Mr. Kihara, whose innovations helped win more than 700 patents, led in developing products like the company’s first success, a magnetic tape recorder and the magnetic tape to go with it. Other products included the transistor radio and television, one of the world’s first videotape recorders, the Betamax, eight-millimeter video movies, the digital still camera known as Mavica and a catalog of smaller and lighter variations of these products.
Though Mr. Kihara was widely known as “Mr. Walkman,” another engineer actually created the world’s first commercial personal stereo system. But Mr. Kihara’s earlier innovations provided the backbone for the Walkman. Akio Morita, one of Sony’s two founders, had asked Mr. Kihara, then a top engineering executive, to find a way for him to listen to operas on long-haul business flights.
It was Mr. Kihara’s relationship with Sony’s other founder, Masaru Ibuka, that rained magic. Projects usually began with a rambling, almost telepathic conversation in which Mr. Ibuka was careful not to offend Mr. Kihara by issuing a direct order. Often as soon as the next day Mr. Kihara would delightedly show Mr. Ibuka a prototype of the concept they had discussed, John Nathan wrote in “Sony: The Private Life” (1999).
“I loved making him happy,” Mr. Kihara said. In turn, Mr. Ibuka referred to Mr. Kihara as “a godlike person” in one of his books.
Nobutoshi Kihara was born in Tokyo on Oct. 14, 1926. His family had a background in engineering, and as a boy he enjoyed dissecting the motor of his model train locomotive. To pay university tuition, he retrieved discarded radios and fixed them.
In 1947, as he was preparing to graduate from Waseda University in Tokyo, he responded to an employment advertisement on a bulletin board placed by the Tokyo Telecommunications Engineering Company, which would become Sony.
Mr. Kihara’s exuberance about electronics — and experience repairing and building radios — wiped out concerns that his background was in mechanical, rather than electrical, engineering.
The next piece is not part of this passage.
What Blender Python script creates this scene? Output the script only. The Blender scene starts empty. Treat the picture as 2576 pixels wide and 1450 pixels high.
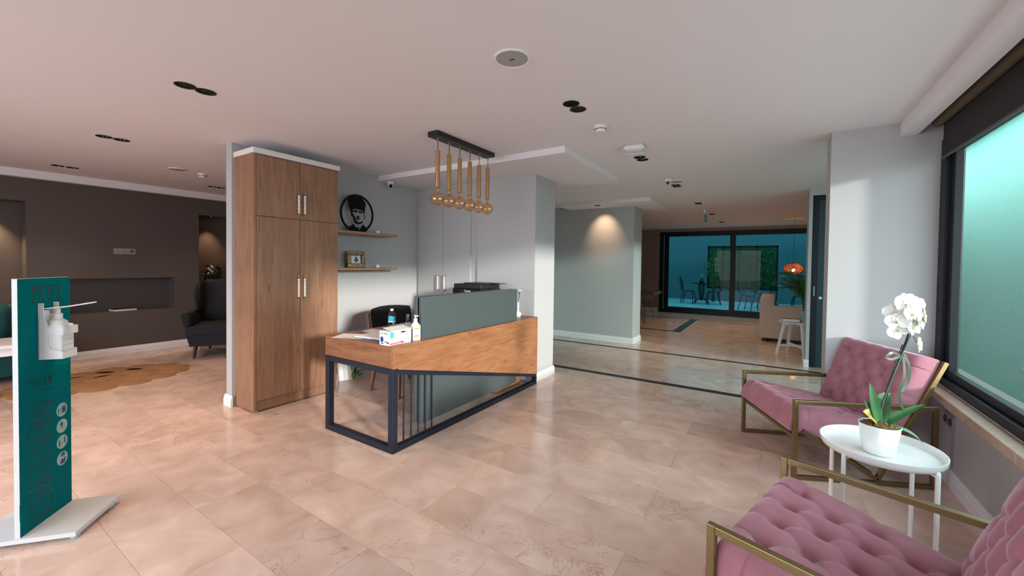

His first major product was the development of a tape recorder: he heated ground iron in a frying pan to collect the ferric oxide he needed to make magnetic tape.
A shortage of court stenographers created an immediate market for the recorders. He kept developing smaller and smaller models.
Mr. Ibuka came up with the idea of using transistors in radios. Mr. Kihara produced one, and in August 1955 the first transistor radio in Japan went on sale. An American company called Regency, using Texas Instruments transistors, beat Sony to the market by a month, making Sony’s the second in the world.
Sony’s transistor radio was immediately profitable. Mr. Kihara then found ways to use transistors in television sets and tape recorders, making miniaturization and lower power consumption easier.
He led Sony’s advance into videotape recorders and then to videocassette recorders. His Betamax lost out to the VHS, made by Matsushita (whose best known brand is Panasonic), which was cheaper and could fit more programming on a tape.
Mr. Kihara, who is survived by his wife and three children, always insisted that Betamax’s technology was superior to that of rivals who had used it as a model. “My blood boils,” he said of VHS’s victory over Betamax.
Mr. Kihara once said he could close his eyes and imagine new products.
“Anyone can find out the common sense things, and my role is not to teach common sense,” he said in a 1994 oral history for the Center for the History of Electrical Engineering “My message has always been to break through what is common sense and common knowledge and make the impossible possible.”